Firing its motors for just over two minutes, the Ares 1-X rocket flew to an altitude of 28 miles and reached a speed nearly five times that of sound.

It parachuted back down into the Atlantic Ocean and was to be retrieved by a NASA ship.

"The vehicle flew better than expected," said mission manager Bob Ess. "We completely met all of our test objectives -- hugely successful."

The new demo rocket is the centerpiece of a $445 million NASA program to verify designs for vehicles intended to replace the agency's retiring space shuttles.

The space shuttles are due to be retired next year after six more missions to complete the space station.

In addition to ferrying astronauts to the International Space Station 225 miles above Earth, the booster is intended to be part of a system to fly astronauts to the moon and other destinations in the solar system.

"BALANCING A BROOMSTICK"

Ares 1-X's motor was made by Alliant Techsystems Inc as part of a $1.8 billion Ares development contract for NASA.

Ares 1-X was outfitted with more than 700 sensors to monitor pressures, vibrations, temperatures and speeds as the rocket shot through the atmosphere. The modified shuttle booster is wider at its forward part than at its base and had a simulated Orion capsule perched on its front end.

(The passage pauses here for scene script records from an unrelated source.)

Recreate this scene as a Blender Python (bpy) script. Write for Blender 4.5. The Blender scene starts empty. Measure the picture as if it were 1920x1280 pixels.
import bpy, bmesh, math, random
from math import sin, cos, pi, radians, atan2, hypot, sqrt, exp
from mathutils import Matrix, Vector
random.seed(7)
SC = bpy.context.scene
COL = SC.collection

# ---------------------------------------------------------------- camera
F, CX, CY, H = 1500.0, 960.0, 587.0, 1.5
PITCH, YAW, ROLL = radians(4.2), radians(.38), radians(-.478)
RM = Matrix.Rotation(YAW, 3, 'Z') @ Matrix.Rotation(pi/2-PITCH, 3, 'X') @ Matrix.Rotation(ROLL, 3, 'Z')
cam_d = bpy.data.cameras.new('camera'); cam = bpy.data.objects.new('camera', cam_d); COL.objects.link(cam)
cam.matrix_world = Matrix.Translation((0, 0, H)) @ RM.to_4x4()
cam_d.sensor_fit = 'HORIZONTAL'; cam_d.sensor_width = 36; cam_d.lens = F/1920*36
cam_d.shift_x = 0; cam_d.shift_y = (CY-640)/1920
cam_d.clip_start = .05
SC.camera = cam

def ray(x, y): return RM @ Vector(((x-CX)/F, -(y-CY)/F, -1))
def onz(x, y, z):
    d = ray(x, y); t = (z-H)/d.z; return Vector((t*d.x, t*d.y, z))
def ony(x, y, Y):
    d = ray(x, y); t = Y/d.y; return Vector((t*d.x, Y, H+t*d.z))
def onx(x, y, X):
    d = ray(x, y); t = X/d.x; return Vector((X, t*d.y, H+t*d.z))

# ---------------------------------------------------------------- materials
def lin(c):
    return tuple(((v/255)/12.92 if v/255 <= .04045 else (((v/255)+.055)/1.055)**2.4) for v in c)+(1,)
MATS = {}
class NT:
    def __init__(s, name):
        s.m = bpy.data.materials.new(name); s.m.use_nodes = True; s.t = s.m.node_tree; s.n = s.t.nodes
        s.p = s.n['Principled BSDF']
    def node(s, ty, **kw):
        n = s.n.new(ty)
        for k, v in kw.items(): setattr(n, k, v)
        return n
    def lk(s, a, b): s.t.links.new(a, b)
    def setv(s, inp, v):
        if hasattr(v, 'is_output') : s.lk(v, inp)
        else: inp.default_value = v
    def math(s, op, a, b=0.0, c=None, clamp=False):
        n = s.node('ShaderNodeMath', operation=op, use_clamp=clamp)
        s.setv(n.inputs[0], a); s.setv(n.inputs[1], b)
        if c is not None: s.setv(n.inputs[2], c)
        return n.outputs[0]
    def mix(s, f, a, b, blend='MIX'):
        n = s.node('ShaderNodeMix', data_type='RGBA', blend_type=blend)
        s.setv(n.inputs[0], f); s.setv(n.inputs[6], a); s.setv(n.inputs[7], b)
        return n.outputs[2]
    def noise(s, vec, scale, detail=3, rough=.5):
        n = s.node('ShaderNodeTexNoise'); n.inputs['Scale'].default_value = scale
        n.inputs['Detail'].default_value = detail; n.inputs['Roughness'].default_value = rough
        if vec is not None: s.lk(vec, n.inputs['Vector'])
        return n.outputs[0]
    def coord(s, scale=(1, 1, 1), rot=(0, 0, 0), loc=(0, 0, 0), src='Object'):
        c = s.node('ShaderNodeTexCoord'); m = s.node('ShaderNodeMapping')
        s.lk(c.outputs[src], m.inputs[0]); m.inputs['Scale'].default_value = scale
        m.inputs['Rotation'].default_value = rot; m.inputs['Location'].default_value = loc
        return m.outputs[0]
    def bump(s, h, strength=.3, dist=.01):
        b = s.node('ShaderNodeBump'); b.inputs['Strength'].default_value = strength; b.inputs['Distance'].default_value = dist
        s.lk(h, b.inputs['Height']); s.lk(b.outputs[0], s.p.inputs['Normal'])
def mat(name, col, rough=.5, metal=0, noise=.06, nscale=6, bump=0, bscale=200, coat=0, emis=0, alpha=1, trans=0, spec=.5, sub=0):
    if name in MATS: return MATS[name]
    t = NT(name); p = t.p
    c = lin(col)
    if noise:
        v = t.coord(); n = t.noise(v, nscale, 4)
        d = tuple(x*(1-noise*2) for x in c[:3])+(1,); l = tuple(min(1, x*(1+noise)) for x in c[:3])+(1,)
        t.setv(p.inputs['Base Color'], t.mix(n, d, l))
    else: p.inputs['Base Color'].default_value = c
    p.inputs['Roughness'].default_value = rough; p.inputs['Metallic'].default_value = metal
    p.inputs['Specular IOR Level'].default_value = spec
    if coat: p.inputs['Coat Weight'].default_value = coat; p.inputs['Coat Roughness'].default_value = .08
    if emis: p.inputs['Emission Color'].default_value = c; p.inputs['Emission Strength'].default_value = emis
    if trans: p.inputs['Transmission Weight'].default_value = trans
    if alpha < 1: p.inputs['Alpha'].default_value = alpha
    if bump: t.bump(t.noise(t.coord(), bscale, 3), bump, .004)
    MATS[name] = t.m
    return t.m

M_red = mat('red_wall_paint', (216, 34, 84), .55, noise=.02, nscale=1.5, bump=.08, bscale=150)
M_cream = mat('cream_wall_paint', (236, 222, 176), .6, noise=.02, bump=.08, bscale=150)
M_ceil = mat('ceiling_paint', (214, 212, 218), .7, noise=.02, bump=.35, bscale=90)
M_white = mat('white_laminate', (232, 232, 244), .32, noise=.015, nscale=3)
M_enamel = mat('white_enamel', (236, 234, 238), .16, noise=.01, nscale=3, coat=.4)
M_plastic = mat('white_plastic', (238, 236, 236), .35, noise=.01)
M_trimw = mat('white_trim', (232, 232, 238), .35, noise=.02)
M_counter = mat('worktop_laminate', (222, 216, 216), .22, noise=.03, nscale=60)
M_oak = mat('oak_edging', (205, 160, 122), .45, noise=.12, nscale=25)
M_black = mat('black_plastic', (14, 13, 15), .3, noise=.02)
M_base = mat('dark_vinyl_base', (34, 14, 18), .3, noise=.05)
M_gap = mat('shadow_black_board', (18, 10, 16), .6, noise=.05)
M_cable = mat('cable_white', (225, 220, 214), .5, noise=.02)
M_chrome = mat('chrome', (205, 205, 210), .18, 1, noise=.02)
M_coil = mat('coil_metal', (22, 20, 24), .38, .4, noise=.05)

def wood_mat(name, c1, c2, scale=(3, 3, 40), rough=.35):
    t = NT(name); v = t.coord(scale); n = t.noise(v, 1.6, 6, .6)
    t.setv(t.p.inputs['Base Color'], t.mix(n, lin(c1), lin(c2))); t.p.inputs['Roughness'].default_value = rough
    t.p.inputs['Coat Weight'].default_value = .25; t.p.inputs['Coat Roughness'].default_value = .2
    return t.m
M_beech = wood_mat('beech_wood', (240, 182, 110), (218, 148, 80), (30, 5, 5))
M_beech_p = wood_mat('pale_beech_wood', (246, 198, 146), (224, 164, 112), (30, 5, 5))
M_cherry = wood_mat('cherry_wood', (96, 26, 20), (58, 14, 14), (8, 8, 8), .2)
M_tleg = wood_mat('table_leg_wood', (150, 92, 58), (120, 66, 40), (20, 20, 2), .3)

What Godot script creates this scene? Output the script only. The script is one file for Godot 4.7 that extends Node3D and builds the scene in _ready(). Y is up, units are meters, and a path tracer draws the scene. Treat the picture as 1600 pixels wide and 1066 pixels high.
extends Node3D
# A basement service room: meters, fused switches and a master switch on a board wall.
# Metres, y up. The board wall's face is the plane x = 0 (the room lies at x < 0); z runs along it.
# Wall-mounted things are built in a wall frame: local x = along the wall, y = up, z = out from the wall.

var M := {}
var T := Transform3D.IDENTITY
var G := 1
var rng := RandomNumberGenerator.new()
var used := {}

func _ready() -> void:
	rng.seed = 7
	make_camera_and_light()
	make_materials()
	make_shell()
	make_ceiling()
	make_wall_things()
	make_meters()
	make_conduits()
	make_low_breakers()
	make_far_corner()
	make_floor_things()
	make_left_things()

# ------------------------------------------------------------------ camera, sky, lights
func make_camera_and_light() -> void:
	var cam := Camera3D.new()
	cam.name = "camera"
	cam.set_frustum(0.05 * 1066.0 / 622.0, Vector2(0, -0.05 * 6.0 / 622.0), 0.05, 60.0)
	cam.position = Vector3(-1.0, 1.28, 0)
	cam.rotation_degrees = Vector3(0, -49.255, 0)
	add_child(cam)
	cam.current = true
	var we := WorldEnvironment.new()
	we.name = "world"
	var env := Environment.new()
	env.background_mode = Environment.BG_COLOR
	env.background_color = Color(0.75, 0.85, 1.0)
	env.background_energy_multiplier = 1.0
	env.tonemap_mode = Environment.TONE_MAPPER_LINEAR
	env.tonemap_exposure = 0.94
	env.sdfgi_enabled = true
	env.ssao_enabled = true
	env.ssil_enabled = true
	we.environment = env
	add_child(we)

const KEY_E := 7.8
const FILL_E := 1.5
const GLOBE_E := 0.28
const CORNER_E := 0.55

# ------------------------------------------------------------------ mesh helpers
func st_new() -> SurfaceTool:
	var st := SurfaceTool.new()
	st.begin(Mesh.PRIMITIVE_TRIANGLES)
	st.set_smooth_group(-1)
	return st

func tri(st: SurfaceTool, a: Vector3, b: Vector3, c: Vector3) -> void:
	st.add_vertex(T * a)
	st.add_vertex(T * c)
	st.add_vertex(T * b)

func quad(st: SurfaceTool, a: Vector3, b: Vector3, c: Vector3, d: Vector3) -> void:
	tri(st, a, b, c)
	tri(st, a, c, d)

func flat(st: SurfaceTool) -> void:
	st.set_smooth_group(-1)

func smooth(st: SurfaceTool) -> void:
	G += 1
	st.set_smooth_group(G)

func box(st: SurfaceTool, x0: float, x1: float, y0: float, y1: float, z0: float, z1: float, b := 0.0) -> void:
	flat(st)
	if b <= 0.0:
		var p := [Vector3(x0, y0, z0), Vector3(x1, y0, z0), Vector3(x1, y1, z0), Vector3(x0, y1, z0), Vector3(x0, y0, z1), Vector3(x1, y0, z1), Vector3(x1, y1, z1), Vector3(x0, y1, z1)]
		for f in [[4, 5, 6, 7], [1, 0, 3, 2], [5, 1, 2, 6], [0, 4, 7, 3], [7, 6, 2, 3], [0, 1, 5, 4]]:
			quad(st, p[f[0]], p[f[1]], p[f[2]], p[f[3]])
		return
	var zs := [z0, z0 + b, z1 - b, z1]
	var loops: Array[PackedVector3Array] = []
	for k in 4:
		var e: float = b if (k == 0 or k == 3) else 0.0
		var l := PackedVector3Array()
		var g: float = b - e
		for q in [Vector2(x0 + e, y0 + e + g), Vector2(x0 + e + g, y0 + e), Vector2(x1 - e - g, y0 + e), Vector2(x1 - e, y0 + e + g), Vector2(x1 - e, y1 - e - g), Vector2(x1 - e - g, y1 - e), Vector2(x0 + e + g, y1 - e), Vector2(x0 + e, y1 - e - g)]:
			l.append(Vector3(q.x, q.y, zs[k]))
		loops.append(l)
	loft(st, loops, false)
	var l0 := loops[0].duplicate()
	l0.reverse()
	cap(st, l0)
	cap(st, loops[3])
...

"It's like balancing a broomstick on the tip of your finger," said deputy mission manager Jon Cowart.

Ares 1-X may end up being the only Ares series vehicle to fly.

Among the strategy options presented to President Barack Obama's administration by an independent review panel was one proposing to scrap Ares 1 and hire commercial firms to taxi astronauts to the space station.

Instead, NASA would focus on developing a heavier-lift rocket needed to carry cargo and vehicles to the moon and other destinations beyond the station's orbit.

NASA says the Ares 1-X test flight was important no matter what happened.

"What's most critical is that we learn something," said Jeff Hanley, who oversees NASA's new exploration initiative known as Constellation.

"We have a design that will do the country service -- if it's put into service," he added.